Data lines:
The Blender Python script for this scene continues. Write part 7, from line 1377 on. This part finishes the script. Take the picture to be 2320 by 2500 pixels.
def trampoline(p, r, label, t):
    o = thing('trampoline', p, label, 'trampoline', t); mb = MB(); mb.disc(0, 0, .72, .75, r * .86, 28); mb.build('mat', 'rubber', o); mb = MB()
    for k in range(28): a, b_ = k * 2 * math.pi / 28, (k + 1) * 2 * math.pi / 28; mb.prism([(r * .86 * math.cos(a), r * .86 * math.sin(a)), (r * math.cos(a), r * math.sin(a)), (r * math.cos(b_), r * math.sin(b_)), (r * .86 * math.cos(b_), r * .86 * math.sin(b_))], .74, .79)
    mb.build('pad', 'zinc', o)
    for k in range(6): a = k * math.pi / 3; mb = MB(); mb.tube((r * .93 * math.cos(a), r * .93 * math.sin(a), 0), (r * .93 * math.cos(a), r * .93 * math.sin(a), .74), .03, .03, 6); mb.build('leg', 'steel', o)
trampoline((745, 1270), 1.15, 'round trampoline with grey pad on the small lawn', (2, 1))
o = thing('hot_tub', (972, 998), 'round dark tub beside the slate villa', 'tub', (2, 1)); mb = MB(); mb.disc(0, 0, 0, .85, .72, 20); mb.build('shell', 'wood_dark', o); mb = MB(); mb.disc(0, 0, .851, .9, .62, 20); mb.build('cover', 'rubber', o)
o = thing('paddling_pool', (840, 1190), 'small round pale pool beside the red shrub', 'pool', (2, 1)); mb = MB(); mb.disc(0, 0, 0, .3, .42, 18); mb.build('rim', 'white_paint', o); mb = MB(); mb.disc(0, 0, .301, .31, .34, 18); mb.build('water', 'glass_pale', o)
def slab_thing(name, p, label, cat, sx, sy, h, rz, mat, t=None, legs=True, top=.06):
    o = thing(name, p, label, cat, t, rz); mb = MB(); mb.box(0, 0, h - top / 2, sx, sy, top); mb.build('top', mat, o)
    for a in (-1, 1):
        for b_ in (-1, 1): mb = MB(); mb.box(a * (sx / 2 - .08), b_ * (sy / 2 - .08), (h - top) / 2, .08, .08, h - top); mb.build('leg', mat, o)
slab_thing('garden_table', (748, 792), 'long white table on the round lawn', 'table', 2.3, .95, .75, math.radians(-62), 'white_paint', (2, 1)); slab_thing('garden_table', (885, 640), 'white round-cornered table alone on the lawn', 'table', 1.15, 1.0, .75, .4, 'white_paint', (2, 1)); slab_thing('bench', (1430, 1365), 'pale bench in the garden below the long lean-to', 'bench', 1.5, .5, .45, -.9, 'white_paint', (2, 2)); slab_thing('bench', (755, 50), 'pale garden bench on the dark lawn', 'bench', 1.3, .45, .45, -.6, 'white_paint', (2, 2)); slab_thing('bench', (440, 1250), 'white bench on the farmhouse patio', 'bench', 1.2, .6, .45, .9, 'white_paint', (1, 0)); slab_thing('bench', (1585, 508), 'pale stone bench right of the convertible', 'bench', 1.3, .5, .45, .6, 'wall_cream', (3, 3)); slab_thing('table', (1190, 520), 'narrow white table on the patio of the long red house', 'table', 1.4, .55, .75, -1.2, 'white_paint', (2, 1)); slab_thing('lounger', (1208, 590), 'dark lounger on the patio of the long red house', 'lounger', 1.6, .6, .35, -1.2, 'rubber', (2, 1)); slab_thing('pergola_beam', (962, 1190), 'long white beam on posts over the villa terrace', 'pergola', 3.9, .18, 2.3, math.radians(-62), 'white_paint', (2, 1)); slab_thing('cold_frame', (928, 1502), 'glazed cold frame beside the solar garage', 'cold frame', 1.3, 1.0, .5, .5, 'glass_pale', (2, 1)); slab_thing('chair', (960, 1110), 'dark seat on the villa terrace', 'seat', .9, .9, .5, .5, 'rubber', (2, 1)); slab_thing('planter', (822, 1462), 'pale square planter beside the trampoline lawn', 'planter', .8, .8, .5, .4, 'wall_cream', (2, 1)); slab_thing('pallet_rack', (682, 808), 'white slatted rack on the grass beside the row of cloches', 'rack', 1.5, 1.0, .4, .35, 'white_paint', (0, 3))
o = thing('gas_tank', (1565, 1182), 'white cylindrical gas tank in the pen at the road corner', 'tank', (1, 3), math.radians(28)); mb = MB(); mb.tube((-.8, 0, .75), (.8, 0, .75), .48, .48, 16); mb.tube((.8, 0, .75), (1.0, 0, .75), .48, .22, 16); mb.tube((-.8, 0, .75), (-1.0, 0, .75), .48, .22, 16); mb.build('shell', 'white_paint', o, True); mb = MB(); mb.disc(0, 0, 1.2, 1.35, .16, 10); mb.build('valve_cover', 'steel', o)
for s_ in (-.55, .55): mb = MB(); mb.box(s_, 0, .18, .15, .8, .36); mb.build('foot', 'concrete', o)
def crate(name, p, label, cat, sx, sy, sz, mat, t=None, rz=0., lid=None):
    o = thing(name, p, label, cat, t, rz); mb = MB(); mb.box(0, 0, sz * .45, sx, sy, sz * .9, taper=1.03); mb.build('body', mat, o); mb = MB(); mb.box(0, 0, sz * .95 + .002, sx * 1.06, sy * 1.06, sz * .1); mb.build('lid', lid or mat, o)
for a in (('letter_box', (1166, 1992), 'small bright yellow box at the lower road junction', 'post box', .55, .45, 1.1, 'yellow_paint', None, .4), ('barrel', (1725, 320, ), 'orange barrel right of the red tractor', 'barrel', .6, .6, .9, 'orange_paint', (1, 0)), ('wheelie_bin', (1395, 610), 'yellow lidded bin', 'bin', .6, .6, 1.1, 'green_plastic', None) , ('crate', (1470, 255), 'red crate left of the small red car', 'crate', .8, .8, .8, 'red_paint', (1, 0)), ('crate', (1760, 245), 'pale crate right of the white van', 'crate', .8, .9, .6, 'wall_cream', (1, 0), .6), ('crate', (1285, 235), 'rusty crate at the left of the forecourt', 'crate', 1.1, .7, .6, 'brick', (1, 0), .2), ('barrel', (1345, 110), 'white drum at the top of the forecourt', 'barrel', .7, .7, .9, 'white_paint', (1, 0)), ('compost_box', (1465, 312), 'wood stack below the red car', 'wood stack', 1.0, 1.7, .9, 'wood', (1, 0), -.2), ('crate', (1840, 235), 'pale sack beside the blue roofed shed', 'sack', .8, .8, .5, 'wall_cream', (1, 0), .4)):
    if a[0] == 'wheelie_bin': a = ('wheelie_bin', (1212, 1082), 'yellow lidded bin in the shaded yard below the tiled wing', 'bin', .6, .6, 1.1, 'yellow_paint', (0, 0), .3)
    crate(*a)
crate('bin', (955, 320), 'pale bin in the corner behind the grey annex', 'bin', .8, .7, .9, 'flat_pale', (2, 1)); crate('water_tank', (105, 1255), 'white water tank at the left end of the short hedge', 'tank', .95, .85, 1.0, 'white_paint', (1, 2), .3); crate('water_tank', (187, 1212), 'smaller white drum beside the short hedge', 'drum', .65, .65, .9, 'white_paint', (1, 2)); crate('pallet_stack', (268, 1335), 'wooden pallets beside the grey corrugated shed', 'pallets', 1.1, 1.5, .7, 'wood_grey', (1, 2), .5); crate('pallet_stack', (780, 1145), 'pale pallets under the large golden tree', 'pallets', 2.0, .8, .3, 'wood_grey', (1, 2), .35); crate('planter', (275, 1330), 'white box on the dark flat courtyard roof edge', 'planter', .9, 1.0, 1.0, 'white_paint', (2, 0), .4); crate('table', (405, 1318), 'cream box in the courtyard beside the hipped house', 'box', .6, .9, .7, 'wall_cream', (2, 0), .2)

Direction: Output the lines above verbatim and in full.

Problem solution:
The Blender Python script for this scene continues. Write part 7, from line 1377 on. This part finishes the script. Take the picture to be 2320 by 2500 pixels.
def trampoline(p, r, label, t):
    o = thing('trampoline', p, label, 'trampoline', t); mb = MB(); mb.disc(0, 0, .72, .75, r * .86, 28); mb.build('mat', 'rubber', o); mb = MB()
    for k in range(28): a, b_ = k * 2 * math.pi / 28, (k + 1) * 2 * math.pi / 28; mb.prism([(r * .86 * math.cos(a), r * .86 * math.sin(a)), (r * math.cos(a), r * math.sin(a)), (r * math.cos(b_), r * math.sin(b_)), (r * .86 * math.cos(b_), r * .86 * math.sin(b_))], .74, .79)
    mb.build('pad', 'zinc', o)
    for k in range(6): a = k * math.pi / 3; mb = MB(); mb.tube((r * .93 * math.cos(a), r * .93 * math.sin(a), 0), (r * .93 * math.cos(a), r * .93 * math.sin(a), .74), .03, .03, 6); mb.build('leg', 'steel', o)
trampoline((745, 1270), 1.15, 'round trampoline with grey pad on the small lawn', (2, 1))
o = thing('hot_tub', (972, 998), 'round dark tub beside the slate villa', 'tub', (2, 1)); mb = MB(); mb.disc(0, 0, 0, .85, .72, 20); mb.build('shell', 'wood_dark', o); mb = MB(); mb.disc(0, 0, .851, .9, .62, 20); mb.build('cover', 'rubber', o)
o = thing('paddling_pool', (840, 1190), 'small round pale pool beside the red shrub', 'pool', (2, 1)); mb = MB(); mb.disc(0, 0, 0, .3, .42, 18); mb.build('rim', 'white_paint', o); mb = MB(); mb.disc(0, 0, .301, .31, .34, 18); mb.build('water', 'glass_pale', o)
def slab_thing(name, p, label, cat, sx, sy, h, rz, mat, t=None, legs=True, top=.06):
    o = thing(name, p, label, cat, t, rz); mb = MB(); mb.box(0, 0, h - top / 2, sx, sy, top); mb.build('top', mat, o)
    for a in (-1, 1):
        for b_ in (-1, 1): mb = MB(); mb.box(a * (sx / 2 - .08), b_ * (sy / 2 - .08), (h - top) / 2, .08, .08, h - top); mb.build('leg', mat, o)
slab_thing('garden_table', (748, 792), 'long white table on the round lawn', 'table', 2.3, .95, .75, math.radians(-62), 'white_paint', (2, 1)); slab_thing('garden_table', (885, 640), 'white round-cornered table alone on the lawn', 'table', 1.15, 1.0, .75, .4, 'white_paint', (2, 1)); slab_thing('bench', (1430, 1365), 'pale bench in the garden below the long lean-to', 'bench', 1.5, .5, .45, -.9, 'white_paint', (2, 2)); slab_thing('bench', (755, 50), 'pale garden bench on the dark lawn', 'bench', 1.3, .45, .45, -.6, 'white_paint', (2, 2)); slab_thing('bench', (440, 1250), 'white bench on the farmhouse patio', 'bench', 1.2, .6, .45, .9, 'white_paint', (1, 0)); slab_thing('bench', (1585, 508), 'pale stone bench right of the convertible', 'bench', 1.3, .5, .45, .6, 'wall_cream', (3, 3)); slab_thing('table', (1190, 520), 'narrow white table on the patio of the long red house', 'table', 1.4, .55, .75, -1.2, 'white_paint', (2, 1)); slab_thing('lounger', (1208, 590), 'dark lounger on the patio of the long red house', 'lounger', 1.6, .6, .35, -1.2, 'rubber', (2, 1)); slab_thing('pergola_beam', (962, 1190), 'long white beam on posts over the villa terrace', 'pergola', 3.9, .18, 2.3, math.radians(-62), 'white_paint', (2, 1)); slab_thing('cold_frame', (928, 1502), 'glazed cold frame beside the solar garage', 'cold frame', 1.3, 1.0, .5, .5, 'glass_pale', (2, 1)); slab_thing('chair', (960, 1110), 'dark seat on the villa terrace', 'seat', .9, .9, .5, .5, 'rubber', (2, 1)); slab_thing('planter', (822, 1462), 'pale square planter beside the trampoline lawn', 'planter', .8, .8, .5, .4, 'wall_cream', (2, 1)); slab_thing('pallet_rack', (682, 808), 'white slatted rack on the grass beside the row of cloches', 'rack', 1.5, 1.0, .4, .35, 'white_paint', (0, 3))
o = thing('gas_tank', (1565, 1182), 'white cylindrical gas tank in the pen at the road corner', 'tank', (1, 3), math.radians(28)); mb = MB(); mb.tube((-.8, 0, .75), (.8, 0, .75), .48, .48, 16); mb.tube((.8, 0, .75), (1.0, 0, .75), .48, .22, 16); mb.tube((-.8, 0, .75), (-1.0, 0, .75), .48, .22, 16); mb.build('shell', 'white_paint', o, True); mb = MB(); mb.disc(0, 0, 1.2, 1.35, .16, 10); mb.build('valve_cover', 'steel', o)
for s_ in (-.55, .55): mb = MB(); mb.box(s_, 0, .18, .15, .8, .36); mb.build('foot', 'concrete', o)
def crate(name, p, label, cat, sx, sy, sz, mat, t=None, rz=0., lid=None):
    o = thing(name, p, label, cat, t, rz); mb = MB(); mb.box(0, 0, sz * .45, sx, sy, sz * .9, taper=1.03); mb.build('body', mat, o); mb = MB(); mb.box(0, 0, sz * .95 + .002, sx * 1.06, sy * 1.06, sz * .1); mb.build('lid', lid or mat, o)
for a in (('letter_box', (1166, 1992), 'small bright yellow box at the lower road junction', 'post box', .55, .45, 1.1, 'yellow_paint', None, .4), ('barrel', (1725, 320, ), 'orange barrel right of the red tractor', 'barrel', .6, .6, .9, 'orange_paint', (1, 0)), ('wheelie_bin', (1395, 610), 'yellow lidded bin', 'bin', .6, .6, 1.1, 'green_plastic', None) , ('crate', (1470, 255), 'red crate left of the small red car', 'crate', .8, .8, .8, 'red_paint', (1, 0)), ('crate', (1760, 245), 'pale crate right of the white van', 'crate', .8, .9, .6, 'wall_cream', (1, 0), .6), ('crate', (1285, 235), 'rusty crate at the left of the forecourt', 'crate', 1.1, .7, .6, 'brick', (1, 0), .2), ('barrel', (1345, 110), 'white drum at the top of the forecourt', 'barrel', .7, .7, .9, 'white_paint', (1, 0)), ('compost_box', (1465, 312), 'wood stack below the red car', 'wood stack', 1.0, 1.7, .9, 'wood', (1, 0), -.2), ('crate', (1840, 235), 'pale sack beside the blue roofed shed', 'sack', .8, .8, .5, 'wall_cream', (1, 0), .4)):
    if a[0] == 'wheelie_bin': a = ('wheelie_bin', (1212, 1082), 'yellow lidded bin in the shaded yard below the tiled wing', 'bin', .6, .6, 1.1, 'yellow_paint', (0, 0), .3)
    crate(*a)
crate('bin', (955, 320), 'pale bin in the corner behind the grey annex', 'bin', .8, .7, .9, 'flat_pale', (2, 1)); crate('water_tank', (105, 1255), 'white water tank at the left end of the short hedge', 'tank', .95, .85, 1.0, 'white_paint', (1, 2), .3); crate('water_tank', (187, 1212), 'smaller white drum beside the short hedge', 'drum', .65, .65, .9, 'white_paint', (1, 2)); crate('pallet_stack', (268, 1335), 'wooden pallets beside the grey corrugated shed', 'pallets', 1.1, 1.5, .7, 'wood_grey', (1, 2), .5); crate('pallet_stack', (780, 1145), 'pale pallets under the large golden tree', 'pallets', 2.0, .8, .3, 'wood_grey', (1, 2), .35); crate('planter', (275, 1330), 'white box on the dark flat courtyard roof edge', 'planter', .9, 1.0, 1.0, 'white_paint', (2, 0), .4); crate('table', (405, 1318), 'cream box in the courtyard beside the hipped house', 'box', .6, .9, .7, 'wall_cream', (2, 0), .2)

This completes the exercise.